1) If the error has highlighted a line of your code, look at that line. Are you creating a variable on that line? If so, did you give it a type before giving it a name? Is the text for the type a different color? All valid variable types should turn blue when you type in those letters.

2) Are you using a variable in void loop() that you created inside void setup()? This is related to 'scoping': not all variables you create in the program are available to use in all other areas of a program.

Notes on scope: If you want to use a variable everywhere within your program, declare it at the top of the program, above void setup().

Sometimes, you want a variable to only exist in a limited scope. For example, if you create a for loop : for(int i=0; i<100; i++), the variable “ i ” only exists within that 'for' loop. You can create another for loop: for(int i=100; i>0; i--) and the variable “ i ” is brand new in that 'for' loop.

Conflicting Declaration

This one comes up almost exclusively when you declare a variable multiple times with different types, like declaring an 'int myVariable' and then 'float myVariable'

1) Change one of the variables' names. Make sure if you've already written code with two variables sharing the name to carefully separate them.

Expected Declaration before ' } ' token

This error is simple to understand and hard to fix. When you see this error, the Arduino software will almost always highlight the last closing brace ( } ) in the code. What the error really means, though, is that there are more closing braces ( } ) than opening braces.

The best way to find this error is start at the top of the loop and find each opening curly brace ( { ) in each “for” loop, “if” statement, and everywhere else in your code. Are you closing that command with a curly brace ( } ) when it is complete?

Review the syntax of each statement that you use in your code if you aren't sure how to use braces with your specific statement.

Hardware Troubleshooting

Hardware is the connection between the digital and physical worlds. It also requires a few new skills to ensure everything works properly. There are many types of hardware, so here we cover the most common issues that we run in to. Start at the top and try each solution. Doesn't solve the problem? Move to the next one.

If you’re using unchanged code from example projects and the example isn’t working like you expect it to, replace a component with one of the same type.
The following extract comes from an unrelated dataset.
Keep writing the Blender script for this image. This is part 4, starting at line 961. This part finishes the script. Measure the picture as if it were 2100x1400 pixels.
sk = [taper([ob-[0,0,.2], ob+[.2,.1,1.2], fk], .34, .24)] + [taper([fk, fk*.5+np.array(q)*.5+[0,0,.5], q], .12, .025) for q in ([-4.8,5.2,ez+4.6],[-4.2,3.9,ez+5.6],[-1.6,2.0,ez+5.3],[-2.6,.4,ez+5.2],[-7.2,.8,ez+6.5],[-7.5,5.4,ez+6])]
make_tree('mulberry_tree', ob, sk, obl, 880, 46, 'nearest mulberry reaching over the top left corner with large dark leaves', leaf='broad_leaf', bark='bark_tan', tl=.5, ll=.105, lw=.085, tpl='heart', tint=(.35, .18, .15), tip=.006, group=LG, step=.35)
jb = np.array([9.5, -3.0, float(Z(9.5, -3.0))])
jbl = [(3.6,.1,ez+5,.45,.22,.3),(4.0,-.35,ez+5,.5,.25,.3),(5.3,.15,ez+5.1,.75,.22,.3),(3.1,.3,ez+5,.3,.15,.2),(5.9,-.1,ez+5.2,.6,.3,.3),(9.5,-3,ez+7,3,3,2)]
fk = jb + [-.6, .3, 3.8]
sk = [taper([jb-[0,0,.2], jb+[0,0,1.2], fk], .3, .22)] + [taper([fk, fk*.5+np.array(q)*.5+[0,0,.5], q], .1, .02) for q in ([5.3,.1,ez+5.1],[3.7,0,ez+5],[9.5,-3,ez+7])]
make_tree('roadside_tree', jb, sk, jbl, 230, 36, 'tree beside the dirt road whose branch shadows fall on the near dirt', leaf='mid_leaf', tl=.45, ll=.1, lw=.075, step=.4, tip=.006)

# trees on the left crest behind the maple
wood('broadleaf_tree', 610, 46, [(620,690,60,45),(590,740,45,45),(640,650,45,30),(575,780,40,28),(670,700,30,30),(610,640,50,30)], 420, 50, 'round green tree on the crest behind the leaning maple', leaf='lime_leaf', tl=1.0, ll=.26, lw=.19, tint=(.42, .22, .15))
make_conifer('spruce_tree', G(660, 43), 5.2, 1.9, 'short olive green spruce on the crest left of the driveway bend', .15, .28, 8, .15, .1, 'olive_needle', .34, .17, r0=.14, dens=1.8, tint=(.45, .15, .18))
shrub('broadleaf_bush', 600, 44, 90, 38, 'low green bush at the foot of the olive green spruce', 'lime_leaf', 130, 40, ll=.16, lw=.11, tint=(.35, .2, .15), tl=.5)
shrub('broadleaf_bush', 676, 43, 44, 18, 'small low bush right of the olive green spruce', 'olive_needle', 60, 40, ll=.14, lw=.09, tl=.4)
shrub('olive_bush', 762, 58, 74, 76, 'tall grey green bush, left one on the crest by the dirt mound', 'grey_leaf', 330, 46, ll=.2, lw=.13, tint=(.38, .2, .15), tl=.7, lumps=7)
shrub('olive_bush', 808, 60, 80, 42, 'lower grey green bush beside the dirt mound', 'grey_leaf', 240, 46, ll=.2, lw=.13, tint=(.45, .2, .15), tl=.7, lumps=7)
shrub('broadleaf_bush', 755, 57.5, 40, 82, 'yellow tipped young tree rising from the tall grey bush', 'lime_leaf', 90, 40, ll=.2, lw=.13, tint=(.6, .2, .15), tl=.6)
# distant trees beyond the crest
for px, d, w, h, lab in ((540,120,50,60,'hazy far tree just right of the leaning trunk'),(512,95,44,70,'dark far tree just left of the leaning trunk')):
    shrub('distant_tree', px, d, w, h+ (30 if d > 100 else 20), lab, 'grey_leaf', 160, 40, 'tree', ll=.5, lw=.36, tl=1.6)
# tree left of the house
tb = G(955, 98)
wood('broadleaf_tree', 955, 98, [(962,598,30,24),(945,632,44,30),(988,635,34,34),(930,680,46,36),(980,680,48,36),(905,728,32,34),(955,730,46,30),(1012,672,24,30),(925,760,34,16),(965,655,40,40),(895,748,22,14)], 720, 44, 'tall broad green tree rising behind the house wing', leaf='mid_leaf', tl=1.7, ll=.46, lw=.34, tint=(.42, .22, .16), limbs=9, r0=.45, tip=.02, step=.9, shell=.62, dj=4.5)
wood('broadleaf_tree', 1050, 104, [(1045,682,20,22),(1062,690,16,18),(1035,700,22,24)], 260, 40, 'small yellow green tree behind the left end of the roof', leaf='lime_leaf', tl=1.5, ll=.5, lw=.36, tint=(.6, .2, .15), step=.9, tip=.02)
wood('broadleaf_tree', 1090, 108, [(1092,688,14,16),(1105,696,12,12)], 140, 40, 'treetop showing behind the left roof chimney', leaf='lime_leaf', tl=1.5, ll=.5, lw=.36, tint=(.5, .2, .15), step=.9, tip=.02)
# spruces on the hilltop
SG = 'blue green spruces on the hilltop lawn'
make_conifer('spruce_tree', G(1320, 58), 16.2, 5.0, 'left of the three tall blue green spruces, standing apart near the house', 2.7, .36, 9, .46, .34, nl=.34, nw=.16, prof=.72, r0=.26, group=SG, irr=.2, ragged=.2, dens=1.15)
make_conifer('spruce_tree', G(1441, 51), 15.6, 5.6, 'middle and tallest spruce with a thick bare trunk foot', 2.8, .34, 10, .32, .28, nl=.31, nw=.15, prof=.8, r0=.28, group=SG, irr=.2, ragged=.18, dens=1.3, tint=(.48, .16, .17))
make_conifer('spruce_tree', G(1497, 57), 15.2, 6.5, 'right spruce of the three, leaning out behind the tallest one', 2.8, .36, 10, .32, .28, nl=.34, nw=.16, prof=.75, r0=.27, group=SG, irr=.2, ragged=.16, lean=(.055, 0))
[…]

For example, replace a red LED with a blue LED. If the unchanged code suddenly starts to work, it's a component problem.

1) Does the hardware hookup match the code? That is, if your code says digitalWrite(5,HIGH); , is your LED leg in pin 5? The ports are small and close together, so mix-ups happen all the time.

2) Be sure that the component is well ‘seated’ in the port when you plug it in. When a component is correctly placed into the port, you can turn the project upside down and nothing will fall out. If your components want to slip out of the ports, try inserting the ground pin diagonal to the signal pin. All of the ground row pins do the same thing, so they are interchangeable. This technique helps keep your components firmly inserted.
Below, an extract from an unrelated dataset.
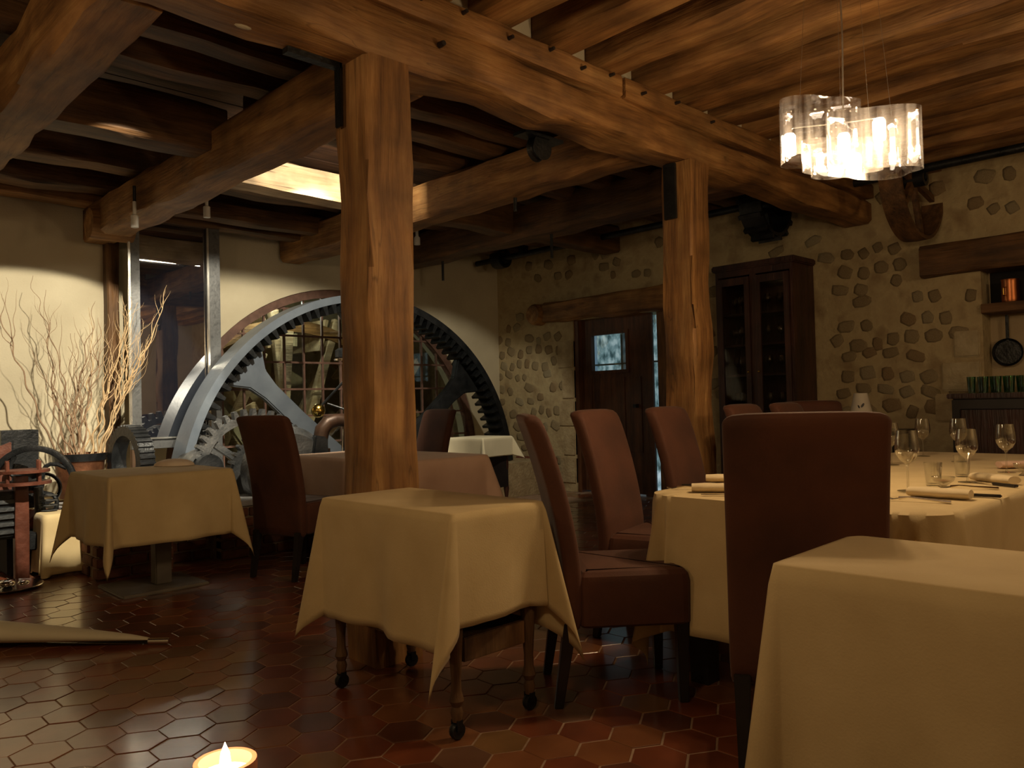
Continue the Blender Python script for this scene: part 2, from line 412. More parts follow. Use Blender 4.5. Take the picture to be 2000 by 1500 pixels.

3) Ensure that none of the wire legs (leads) are touching each other on the same component. Also be sure the legs aren’t touch another component’s legs. Power may pass through the other legs instead of the component itself.
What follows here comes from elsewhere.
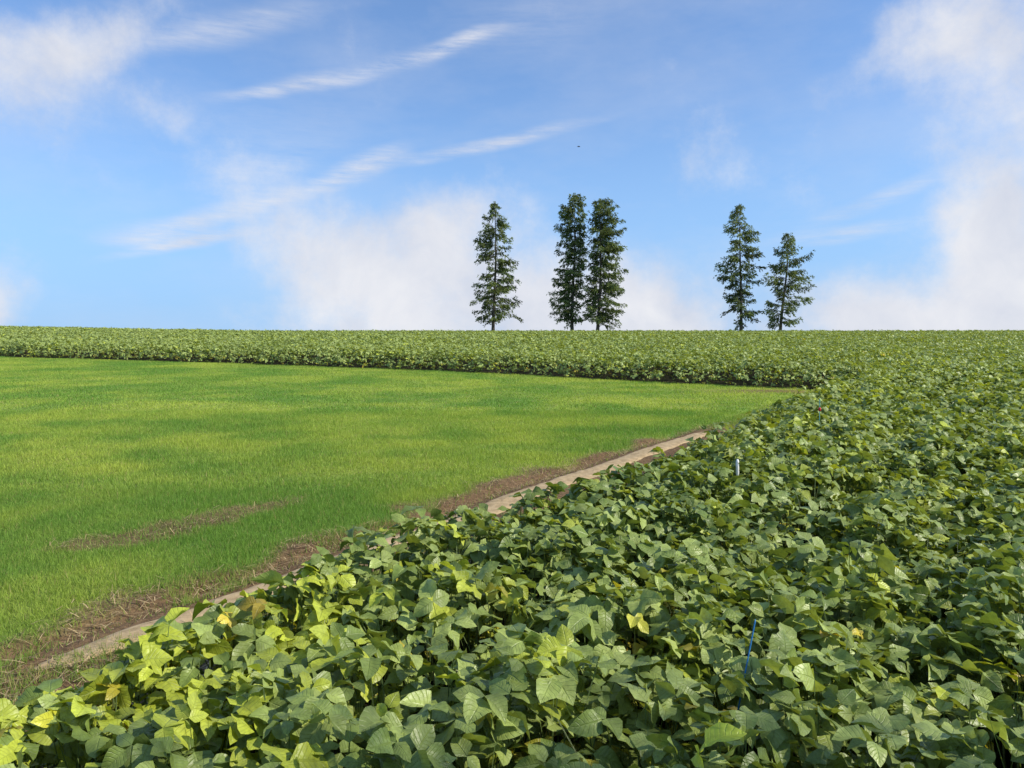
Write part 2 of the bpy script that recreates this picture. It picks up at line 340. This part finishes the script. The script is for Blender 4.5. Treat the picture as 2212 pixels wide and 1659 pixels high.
# ------------------------------------------------------------------ conifers
def conifer(idx,xpx,toppx,d,prof,seed,lean,nb,label,baseh,up=.12,dens=1.0):
    global rng
    keep=rng;rng=np.random.default_rng(seed)
    X0=(xpx-CX)/FP*d;G=float(gz0(X0,d));H=CAMZ+(CY-toppx)/FP*d-G
    root=bpy.data.objects.new('conifer_tree',None);root.location=(X0,d,G);scene.collection.objects.link(root);root.empty_display_size=.5
    tag(root,label,'conifer tree',None,'tall conifers standing on the hill crest')
    hs=np.linspace(0,1,14)
    sway=lambda f:(lean*f*H*.05+.12*math.sin(f*5+seed),.1*math.sin(f*4+seed*2))
    V=[];F=[]
    tube([(sway(f)[0]-sway(0)[0],sway(f)[1]-sway(0)[1],f*H*.985-(.15 if f==0 else 0)) for f in hs],[.17*(1-f)**.85+.012+(.08 if f==0 else 0) for f in hs],8,V,F)
    pf=np.array(prof)
    PP=[];DD=[];LL=[];CC=[]
    for i in range(nb):
        f=baseh+(1-baseh)*(((i+rng.random())/nb)**.93)
        f=min(f,.985)
        az=rng.random()*2*math.pi if rng.random()<.62 else (0 if rng.random()<.5 else math.pi)+rng.normal(0,.5)
        ca=math.cos(az)
        l=np.interp(f,pf[:,0],pf[:,1]);r=np.interp(f,pf[:,0],pf[:,2])
        kk=.5+.5*ca;R=(l*(1-kk)+r*kk)*(rng.uniform(.62,1.24) if rng.random()<.66 else rng.uniform(.3,.6))
        sx,sy=sway(f)[0]-sway(0)[0],sway(f)[1]-sway(0)[1]
        z0=f*H;rise=rng.normal(up,.18)+.5*max(0,f-.75)*2;dr=rng.uniform(.15,.55)*(1-f*.6)
        dirh=np.array([ca,math.sin(az),0.])
        pt=lambda s:np.array([sx,sy,z0])+dirh*R*s+np.array([0,0,R*(rise*s-dr*s*s+.24*s**4)])
        tube([pt(0),pt(.35),pt(.7),pt(1.)],[.04*(1-f)+.012,.025*(1-f)+.008,.01,.004],4,V,F)
        tone=rng.uniform(.55,1.45)
        nt_=max(6,int(R*10.5*dens))
        for j in range(nt_):
            s=rng.uniform(.02,1)**.8
            p=pt(s);sd=rng.choice([-1,1])*rng.uniform(.1,1.3)
            td=np.array([math.cos(az+sd),math.sin(az+sd),rng.normal(-.28,.25)])
            lt=rng.uniform(.18,.5)*(.5+.7*(1-s))*(.6+.5*min(R,2)/2)*1.55
            nc=max(3,int(lt/.042))
            q=rng.random(nc)
            PP.append(p+td*lt*q[:,None]+np.array([0,0,-.2])*q[:,None]**2+rng.normal(0,.03,(nc,3)))
            DD.append(td[None]*.9+rng.normal(0,.42,(nc,3))+np.array([0,0,-.35]))
            LL.append(rng.uniform(.14,.31,nc));CC.append(np.full(nc,tone))
    nc=140;q=rng.random(nc)
    PP.append(np.stack([np.full(nc,sway(1)[0]-sway(0)[0])+rng.normal(0,.05,nc),rng.normal(0,.05,nc)+sway(1)[1]-sway(0)[1],H*(.92+.08*q)],-1));DD.append(np.stack([rng.normal(0,.6,nc),rng.normal(0,.6,nc),rng.uniform(-.2,.6,nc)],-1));LL.append(rng.uniform(.1,.22,nc));CC.append(np.ones(nc))
    P=np.concatenate(PP);D=np.concatenate(DD);Lg=np.concatenate(LL);tn=np.concatenate(CC);n=len(P)
    c=np.array([.14,.178,.062])*tn[:,None]*rng.uniform(.6,1.5,(n,1))
    c=c+np.array([.04,.03,0])*(rng.random((n,1))<.2)
    a=Acc();a.add(*leaf_grid(P,D,rng.normal(0,1,(n,3)),Lg,Lg*.36,np.zeros(n),np.zeros(n),2,1,diamond,c,0))
    crown=a.build('crown',M_needle,False);crown.parent=root
    tr=pyobj('trunk',V,F,M_bark);tr.parent=root
    rng=keep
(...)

4) Some components can be oriented with either leg in a ground port and the other in a pin port. Some components cannot! Be sure to review your component cards and look for markings on the component itself: components with legs of different lengths, for example, usually need to be oriented a certain way.

5) Watch out for the 5V ports on your Carrier Board. They are needed for some components, but plugging an LED into it and powering your project can ruin the LED by sending too much current through the LED. If you've accidentally plugged a component in to 5V and powered on the project, run a simple test program that uses that component to ensure that it still works.

6) It is possible for some components to stop working over time. LEDs can burn out and button legs can break. If you are having mysterious problems that you still cannot solve, try replacing your component with an identical one. If the replaced component starts working again, it may be time to buy a new component.